Will remain Bengal PAC chief: Manas Bhunia

Update: 2016-08-11 23:17 GMT
Obdurate Public accounts Committee (PAC) chairman of West Bengal Assembly Manas Bhunia claimed on Wednesday that he will be continuing with the post. “I was given the post after discussing with the party high command,” Bhunia said after meeting AICC general secretary C P Joshi at the party head quarters in the national capital.

The state president of Congress Adhir Ranjan Choudhury and another senior leader of the party Abdul Mannan were present in the meeting.

AICC leaders had decided to convene a meeting in New Delhi to resolve the logjam. While the meeting was going on, the state Congress president and leader of the Opposition Adhir Chowdhury, and Congress MLA Abdul Mannan were being questioned along with Bhunia, sources.
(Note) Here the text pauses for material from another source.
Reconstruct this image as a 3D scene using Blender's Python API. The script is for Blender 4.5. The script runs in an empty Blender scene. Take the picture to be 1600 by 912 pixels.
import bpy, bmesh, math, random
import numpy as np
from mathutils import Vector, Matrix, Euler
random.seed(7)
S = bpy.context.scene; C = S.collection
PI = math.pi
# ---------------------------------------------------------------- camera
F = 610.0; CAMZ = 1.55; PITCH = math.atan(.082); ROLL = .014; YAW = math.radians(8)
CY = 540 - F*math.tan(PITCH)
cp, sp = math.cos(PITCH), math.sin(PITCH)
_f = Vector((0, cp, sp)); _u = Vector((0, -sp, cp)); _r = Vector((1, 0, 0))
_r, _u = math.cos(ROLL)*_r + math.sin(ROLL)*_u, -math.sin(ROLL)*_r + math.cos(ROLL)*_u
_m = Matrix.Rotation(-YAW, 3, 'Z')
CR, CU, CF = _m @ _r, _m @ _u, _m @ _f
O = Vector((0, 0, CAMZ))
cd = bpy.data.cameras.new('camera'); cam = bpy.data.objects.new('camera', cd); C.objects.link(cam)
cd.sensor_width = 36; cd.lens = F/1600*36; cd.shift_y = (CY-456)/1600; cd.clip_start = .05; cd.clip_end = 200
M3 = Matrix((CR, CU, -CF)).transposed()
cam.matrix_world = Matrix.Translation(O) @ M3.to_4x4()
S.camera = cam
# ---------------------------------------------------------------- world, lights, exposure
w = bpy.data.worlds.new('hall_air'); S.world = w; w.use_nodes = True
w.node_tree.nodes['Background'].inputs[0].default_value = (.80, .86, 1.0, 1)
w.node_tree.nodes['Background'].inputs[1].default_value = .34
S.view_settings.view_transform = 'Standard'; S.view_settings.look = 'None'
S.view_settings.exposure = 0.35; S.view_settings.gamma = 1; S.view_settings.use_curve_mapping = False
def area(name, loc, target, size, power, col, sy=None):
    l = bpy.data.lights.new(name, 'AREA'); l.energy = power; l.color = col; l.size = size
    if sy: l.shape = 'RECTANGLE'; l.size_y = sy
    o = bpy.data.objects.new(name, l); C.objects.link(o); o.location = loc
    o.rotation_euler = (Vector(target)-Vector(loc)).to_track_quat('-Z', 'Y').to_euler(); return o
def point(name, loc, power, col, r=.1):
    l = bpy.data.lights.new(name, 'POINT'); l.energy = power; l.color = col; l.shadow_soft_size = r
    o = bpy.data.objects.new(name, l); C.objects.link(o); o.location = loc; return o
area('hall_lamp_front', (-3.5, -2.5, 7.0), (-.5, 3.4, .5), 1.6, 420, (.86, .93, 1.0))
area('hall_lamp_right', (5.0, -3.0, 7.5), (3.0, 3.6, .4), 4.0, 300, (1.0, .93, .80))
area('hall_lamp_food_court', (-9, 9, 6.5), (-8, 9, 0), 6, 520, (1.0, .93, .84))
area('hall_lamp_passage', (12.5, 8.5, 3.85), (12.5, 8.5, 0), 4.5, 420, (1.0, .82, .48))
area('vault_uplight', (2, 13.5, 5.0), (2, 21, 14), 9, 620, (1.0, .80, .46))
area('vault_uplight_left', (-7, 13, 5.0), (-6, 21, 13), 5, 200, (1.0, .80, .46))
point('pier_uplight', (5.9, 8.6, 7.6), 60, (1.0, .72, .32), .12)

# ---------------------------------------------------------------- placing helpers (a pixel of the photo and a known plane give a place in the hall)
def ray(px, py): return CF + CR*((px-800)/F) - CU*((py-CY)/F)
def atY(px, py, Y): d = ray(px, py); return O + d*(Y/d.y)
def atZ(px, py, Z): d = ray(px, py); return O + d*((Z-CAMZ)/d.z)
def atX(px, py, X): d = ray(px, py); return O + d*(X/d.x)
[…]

However, Mannan and Choudhury denied the fact after the meeting. They claimed that the top brass is yet to suggest and after getting a formal letter from them, the state leadership will be taking action Bhunia.

Bhunia was appointed the Public accounts Committee (PAC) chairman amid opposition by his own party, which wanted to offer the post to Sujan Chakraborty. His name was announced as the chairman by Speaker Biman Banerjee, who later told mediapersons that he had followed the convention by offering the post to the main Opposition.

While a miffed state Congress went on to inform the party high command of Bhunia’s “anti-party” activity, the Sabang MLA claimed he was never “officially informed about the party’s stand."

On the contrary, Bhunia alleged that Chowdhury and Leader of Opposition Abdul Mannan were "conspiring" against him and humiliating him. He urged Congress state chief Adhir Chowdhury to allow him to serve as PAC for one year in the face of repeated calls by party leaders and legislators to step down.

The senior Congress leader wondered what wrong he had done by accepting the post, citing the rule book of the Assembly.

Bhunia also claimed that Mannan had deliberately misguided the party and that he and Adhir were trying to project him as an "anti-party" activist.